Songlines review – Up From The Deep

18th November 2015

Production: Songlines
Author: Tim Cumming

English Roots meet Americana

Nominated for a BBC Horizon Award for best new act in 2010, and both graduates of the Leeds College of Music, where they began performing as a duo in 2006, the 20-somethings Katriona Gilmore & Jamie Roberts released a critically acclaimed debut album in 2008, Shadows & Half Light, and their second, Up From The Deep, continues their exploration of folk music’s dim-lit recesses and snugs.

Gilmore is a powerful fiddle player and Roberts’ guitar picking has geometric precision and lyrical depth, and they’re joined by a quartet of guest instrumentalists to thicken the sound and broaden its palette. They include pedal steel guitarist PJ Wright, percussionist Dom Howell, and Grammy-nominated Nashville banjo player, Cia Cherryholmes. The mixtue of English and American works well.

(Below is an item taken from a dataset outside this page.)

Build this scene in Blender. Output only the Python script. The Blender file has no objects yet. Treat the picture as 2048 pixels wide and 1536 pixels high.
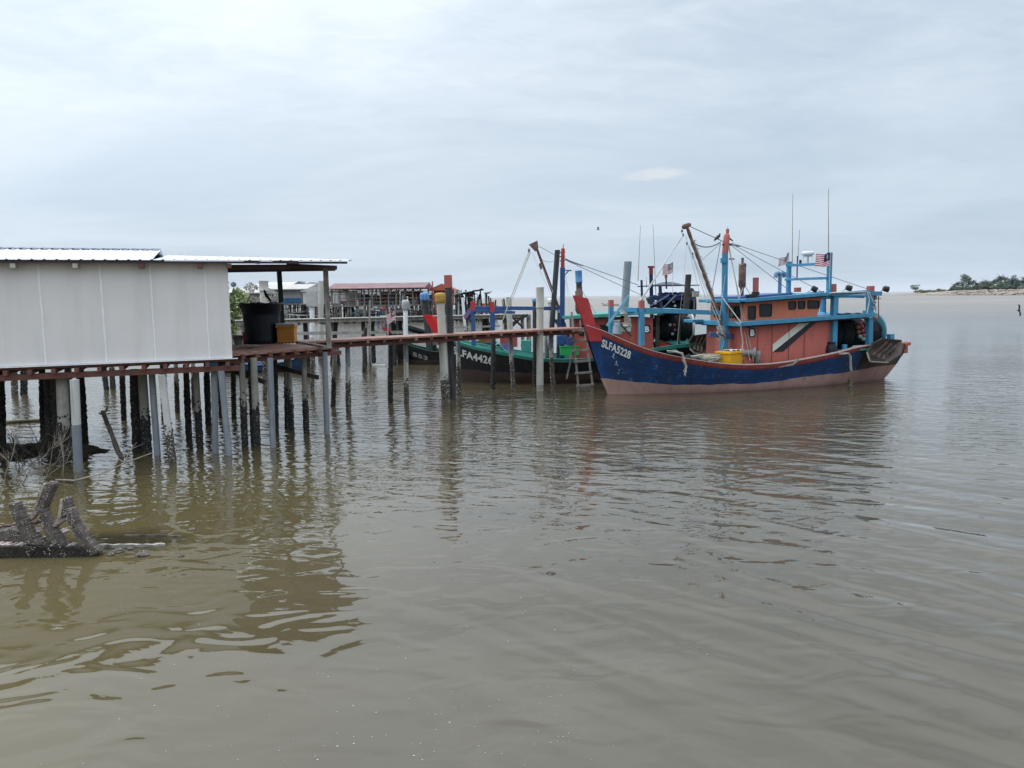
import bpy, math, random
from mathutils import Vector, Matrix, noise
random.seed(7)
SC = bpy.context.scene
COL = SC.collection
# ------------------------------------------------------------------ camera
H = 3.7                      # eye height above the water
FPX = 1547.0                 # focal length in pixels of a 2048 wide picture
PITCH = math.atan(174.4/FPX)
ROLL = math.radians(-0.8)
cam_d = bpy.data.cameras.new('camera'); cam = bpy.data.objects.new('camera', cam_d); COL.objects.link(cam)
cam.location = (0, 0, H)
cam.rotation_mode = 'QUATERNION'
cam.rotation_quaternion = (Matrix.Rotation(math.pi/2-PITCH, 3, 'X') @ Matrix.Rotation(ROLL, 3, 'Z')).to_quaternion()
cam_d.sensor_width = 36; cam_d.lens = FPX/2048*36
cam_d.clip_start = 0.1; cam_d.clip_end = 40000
SC.camera = cam
SC.view_settings.view_transform = 'Standard'; SC.view_settings.look = 'None'
SC.view_settings.exposure = 0.13; SC.view_settings.gamma = 1.0
SC.cycles.max_bounces = 8; SC.cycles.caustics_reflective = False; SC.cycles.caustics_refractive = False
# ------------------------------------------------------------------ sky and sun
SUN_EL, SUN_AZ = math.radians(60), math.radians(-72)      # azimuth from +Y, negative to the left
sd = Vector((math.sin(SUN_AZ)*math.cos(SUN_EL), math.cos(SUN_AZ)*math.cos(SUN_EL), math.sin(SUN_EL)))
W_ = bpy.data.worlds.new('World'); SC.world = W_; W_.use_nodes = True
nt = W_.node_tree; nt.nodes.clear()
def N(nt, t, **k):
    n = nt.nodes.new(t)
    for a, b in k.items(): setattr(n, a, b)
    return n
def lk(nt, a, b): nt.links.new(a, b)
def ramp(nt, fac, stops):
    r = N(nt, 'ShaderNodeValToRGB'); lk(nt, fac, r.inputs[0])
    while len(r.color_ramp.elements) < len(stops): r.color_ramp.elements.new(0.5)
    for e, (p, c) in zip(r.color_ramp.elements, stops):
        e.position = p; e.color = (c, c, c, 1) if not hasattr(c, '__len__') else (*c[:3], 1)
    return r.outputs[0]
def mixc(nt, fac, a, b, mode='MIX'):
    m = N(nt, 'ShaderNodeMix', data_type='RGBA', blend_type=mode)
    for s, v in ((0, fac), (6, a), (7, b)):
        if hasattr(v, 'is_linked'): lk(nt, v, m.inputs[s])
        elif s == 0: m.inputs[0].default_value = v
        else: m.inputs[s].default_value = (*v[:3], 1)
    return m.outputs[2]
def mth(nt, op, a, b=None, clamp=False):
    m = N(nt, 'ShaderNodeMath', operation=op, use_clamp=clamp)
    for i, v in enumerate((a, b)):
        if v is None: continue
        if hasattr(v, 'is_linked'): lk(nt, v, m.inputs[i])
        else: m.inputs[i].default_value = v
    return m.outputs[0]
def noi(nt, vec, scale, detail=3, rough=.5, dist=0.0):
    n = N(nt, 'ShaderNodeTexNoise'); n.inputs['Scale'].default_value = scale; n.inputs['Detail'].default_value = detail
    n.inputs['Roughness'].default_value = rough; n.inputs['Distortion'].default_value = dist
    if vec is not None: lk(nt, vec, n.inputs['Vector'])
    return n.outputs[0]
def mapg(nt, vec, sc=(1, 1, 1), rot=(0, 0, 0), loc=(0, 0, 0)):
    m = N(nt, 'ShaderNodeMapping'); lk(nt, vec, m.inputs[0])
    m.inputs['Scale'].default_value = sc; m.inputs['Rotation'].default_value = rot; m.inputs['Location'].default_value = loc
    return m.outputs[0]
sky = N(nt, 'ShaderNodeTexSky'); sky.sky_type = 'NISHITA'; sky.sun_disc = False
sky.sun_elevation = SUN_EL; sky.sun_rotation = SUN_AZ; sky.air_density = 1.0; sky.dust_density = 3.0
tc = N(nt, 'ShaderNodeTexCoord'); d = tc.outputs['Generated']
sp = N(nt, 'ShaderNodeSeparateXYZ'); lk(nt, d, sp.inputs[0])
zc = mth(nt, 'MAXIMUM', sp.outputs[2], 0.0)
den = mth(nt, 'ADD', zc, 0.16)
cx = mth(nt, 'DIVIDE', sp.outputs[0], den); cy = mth(nt, 'DIVIDE', sp.outputs[1], den)
cb = N(nt, 'ShaderNodeCombineXYZ'); lk(nt, cx, cb.inputs[0]); lk(nt, cy, cb.inputs[1])
veil = noi(nt, mapg(nt, cb.outputs[0], (.5, .75, 1), (0, 0, .25), (3.1, 1.2, 0)), 1.1, 6, .55, .6)
rip = noi(nt, mapg(nt, cb.outputs[0], (2.6, 4.0, 1), (0, 0, -.25)), 1.9, 6, .62, .4)
veil = ramp(nt, veil, [(.36, .0), (.62, 1.0)])
up = ramp(nt, zc, [(.0, .0), (.16, .15), (.34, .9)])
ripc = mth(nt, 'MULTIPLY', mth(nt, 'SUBTRACT', rip, .5), mth(nt, 'MULTIPLY', up, .95))
left = ramp(nt, mth(nt, 'ADD', mth(nt, 'MULTIPLY', sp.outputs[0], .5), .5), [(.2, .70), (.43, 1.0), (.68, 0.0)])
left = mth(nt, 'MULTIPLY', left, ramp(nt, zc, [(0.0, .35), (.2, 1.0)]))
fac = mth(nt, 'ADD', mth(nt, 'MULTIPLY', veil, .34), mth(nt, 'ADD', mth(nt, 'MULTIPLY', left, .42), ripc))
fac = mth(nt, 'ADD', fac, mth(nt, 'MULTIPLY', ramp(nt, zc, [(0.03, 0.0), (.30, 1.0)]), .26), clamp=True)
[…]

Roberts has recently been working with Bellowhead’s Sam Sweeney and Hannah James in the band Kerfuffle, and that focus on the English dance tradition leads to a couple of Playford tunes stepping up to the mark. It’s the instrumental, in fact, which are the standout tracks – ‘The Badger Set’, ‘Punch & Chase’ and ‘Tennessee Green’ – in which bluegrass and English folk sound like first cousins. Gilmore and Roberts share vocal duties, but they don’t pull you in as much as the instrumentals do. Until you get to the closing ‘Nothing At All’, that is, a traditional parting song that has Roberts on lead and GIlmore weaving harmony vocals over a great traditional lyric, with a pop sensibility reminiscent of Seth Lakeman’s work.